• Exercise description: Output each line exactly as it appears, skipping any embedded picture.

• Given material:
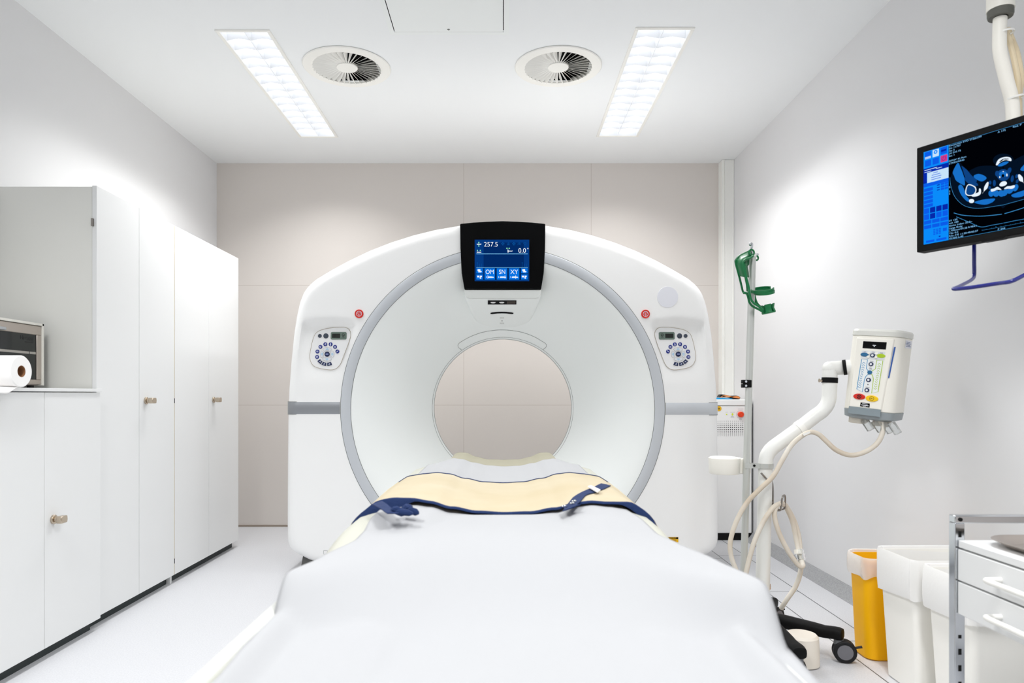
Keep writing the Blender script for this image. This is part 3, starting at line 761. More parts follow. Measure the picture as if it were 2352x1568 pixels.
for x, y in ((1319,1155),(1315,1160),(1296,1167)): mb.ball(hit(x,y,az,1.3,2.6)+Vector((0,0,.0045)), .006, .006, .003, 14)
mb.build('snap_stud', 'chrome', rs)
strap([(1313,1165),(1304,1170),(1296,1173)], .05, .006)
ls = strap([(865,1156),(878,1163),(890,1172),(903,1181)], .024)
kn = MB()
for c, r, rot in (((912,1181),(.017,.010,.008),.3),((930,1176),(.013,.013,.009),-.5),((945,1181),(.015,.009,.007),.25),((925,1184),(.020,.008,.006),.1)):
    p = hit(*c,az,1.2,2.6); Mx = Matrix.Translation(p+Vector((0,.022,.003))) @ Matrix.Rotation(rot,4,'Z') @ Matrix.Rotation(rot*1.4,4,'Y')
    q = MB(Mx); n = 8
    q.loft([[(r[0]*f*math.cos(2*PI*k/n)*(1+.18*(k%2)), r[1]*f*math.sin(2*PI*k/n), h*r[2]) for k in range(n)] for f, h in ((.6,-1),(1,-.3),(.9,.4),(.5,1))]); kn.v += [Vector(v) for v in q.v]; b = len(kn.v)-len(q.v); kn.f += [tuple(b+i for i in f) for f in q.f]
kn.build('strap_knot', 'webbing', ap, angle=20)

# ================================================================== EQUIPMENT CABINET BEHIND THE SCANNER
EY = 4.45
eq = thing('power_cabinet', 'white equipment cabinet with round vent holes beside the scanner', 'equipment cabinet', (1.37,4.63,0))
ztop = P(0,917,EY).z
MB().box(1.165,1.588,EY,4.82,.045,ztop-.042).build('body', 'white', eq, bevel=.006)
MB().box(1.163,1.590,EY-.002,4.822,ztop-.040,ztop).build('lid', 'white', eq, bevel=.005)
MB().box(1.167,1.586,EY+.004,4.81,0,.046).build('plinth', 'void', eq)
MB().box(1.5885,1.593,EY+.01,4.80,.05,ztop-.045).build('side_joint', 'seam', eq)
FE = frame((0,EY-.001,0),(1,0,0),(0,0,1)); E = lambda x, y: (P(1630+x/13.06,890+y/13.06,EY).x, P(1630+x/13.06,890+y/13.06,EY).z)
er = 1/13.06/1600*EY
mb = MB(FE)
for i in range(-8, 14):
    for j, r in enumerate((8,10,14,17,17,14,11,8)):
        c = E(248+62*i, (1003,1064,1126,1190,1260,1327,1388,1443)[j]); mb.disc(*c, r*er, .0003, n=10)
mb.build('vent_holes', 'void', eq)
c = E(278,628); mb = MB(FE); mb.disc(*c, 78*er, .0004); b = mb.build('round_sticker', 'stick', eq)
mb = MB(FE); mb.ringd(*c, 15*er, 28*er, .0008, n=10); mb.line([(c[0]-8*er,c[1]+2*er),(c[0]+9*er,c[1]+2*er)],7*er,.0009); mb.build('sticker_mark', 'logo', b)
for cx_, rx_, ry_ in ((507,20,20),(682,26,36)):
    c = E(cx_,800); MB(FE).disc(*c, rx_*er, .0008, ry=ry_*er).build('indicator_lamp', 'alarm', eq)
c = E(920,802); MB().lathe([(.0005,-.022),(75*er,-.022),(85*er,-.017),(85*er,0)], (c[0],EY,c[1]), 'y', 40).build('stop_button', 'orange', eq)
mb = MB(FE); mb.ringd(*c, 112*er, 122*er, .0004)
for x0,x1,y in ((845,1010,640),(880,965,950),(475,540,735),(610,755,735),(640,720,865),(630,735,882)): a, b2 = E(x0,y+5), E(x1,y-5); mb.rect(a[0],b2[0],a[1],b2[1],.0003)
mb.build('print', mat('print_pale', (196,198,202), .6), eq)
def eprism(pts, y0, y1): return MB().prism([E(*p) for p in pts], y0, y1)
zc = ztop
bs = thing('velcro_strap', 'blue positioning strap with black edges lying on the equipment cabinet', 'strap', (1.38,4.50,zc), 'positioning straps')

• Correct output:
Keep writing the Blender script for this image. This is part 3, starting at line 761. More parts follow. Measure the picture as if it were 2352x1568 pixels.
for x, y in ((1319,1155),(1315,1160),(1296,1167)): mb.ball(hit(x,y,az,1.3,2.6)+Vector((0,0,.0045)), .006, .006, .003, 14)
mb.build('snap_stud', 'chrome', rs)
strap([(1313,1165),(1304,1170),(1296,1173)], .05, .006)
ls = strap([(865,1156),(878,1163),(890,1172),(903,1181)], .024)
kn = MB()
for c, r, rot in (((912,1181),(.017,.010,.008),.3),((930,1176),(.013,.013,.009),-.5),((945,1181),(.015,.009,.007),.25),((925,1184),(.020,.008,.006),.1)):
    p = hit(*c,az,1.2,2.6); Mx = Matrix.Translation(p+Vector((0,.022,.003))) @ Matrix.Rotation(rot,4,'Z') @ Matrix.Rotation(rot*1.4,4,'Y')
    q = MB(Mx); n = 8
    q.loft([[(r[0]*f*math.cos(2*PI*k/n)*(1+.18*(k%2)), r[1]*f*math.sin(2*PI*k/n), h*r[2]) for k in range(n)] for f, h in ((.6,-1),(1,-.3),(.9,.4),(.5,1))]); kn.v += [Vector(v) for v in q.v]; b = len(kn.v)-len(q.v); kn.f += [tuple(b+i for i in f) for f in q.f]
kn.build('strap_knot', 'webbing', ap, angle=20)

# ================================================================== EQUIPMENT CABINET BEHIND THE SCANNER
EY = 4.45
eq = thing('power_cabinet', 'white equipment cabinet with round vent holes beside the scanner', 'equipment cabinet', (1.37,4.63,0))
ztop = P(0,917,EY).z
MB().box(1.165,1.588,EY,4.82,.045,ztop-.042).build('body', 'white', eq, bevel=.006)
MB().box(1.163,1.590,EY-.002,4.822,ztop-.040,ztop).build('lid', 'white', eq, bevel=.005)
MB().box(1.167,1.586,EY+.004,4.81,0,.046).build('plinth', 'void', eq)
MB().box(1.5885,1.593,EY+.01,4.80,.05,ztop-.045).build('side_joint', 'seam', eq)
FE = frame((0,EY-.001,0),(1,0,0),(0,0,1)); E = lambda x, y: (P(1630+x/13.06,890+y/13.06,EY).x, P(1630+x/13.06,890+y/13.06,EY).z)
er = 1/13.06/1600*EY
mb = MB(FE)
for i in range(-8, 14):
    for j, r in enumerate((8,10,14,17,17,14,11,8)):
        c = E(248+62*i, (1003,1064,1126,1190,1260,1327,1388,1443)[j]); mb.disc(*c, r*er, .0003, n=10)
mb.build('vent_holes', 'void', eq)
c = E(278,628); mb = MB(FE); mb.disc(*c, 78*er, .0004); b = mb.build('round_sticker', 'stick', eq)
mb = MB(FE); mb.ringd(*c, 15*er, 28*er, .0008, n=10); mb.line([(c[0]-8*er,c[1]+2*er),(c[0]+9*er,c[1]+2*er)],7*er,.0009); mb.build('sticker_mark', 'logo', b)
for cx_, rx_, ry_ in ((507,20,20),(682,26,36)):
    c = E(cx_,800); MB(FE).disc(*c, rx_*er, .0008, ry=ry_*er).build('indicator_lamp', 'alarm', eq)
c = E(920,802); MB().lathe([(.0005,-.022),(75*er,-.022),(85*er,-.017),(85*er,0)], (c[0],EY,c[1]), 'y', 40).build('stop_button', 'orange', eq)
mb = MB(FE); mb.ringd(*c, 112*er, 122*er, .0004)
for x0,x1,y in ((845,1010,640),(880,965,950),(475,540,735),(610,755,735),(640,720,865),(630,735,882)): a, b2 = E(x0,y+5), E(x1,y-5); mb.rect(a[0],b2[0],a[1],b2[1],.0003)
mb.build('print', mat('print_pale', (196,198,202), .6), eq)
def eprism(pts, y0, y1): return MB().prism([E(*p) for p in pts], y0, y1)
zc = ztop
bs = thing('velcro_strap', 'blue positioning strap with black edges lying on the equipment cabinet', 'strap', (1.38,4.50,zc), 'positioning straps')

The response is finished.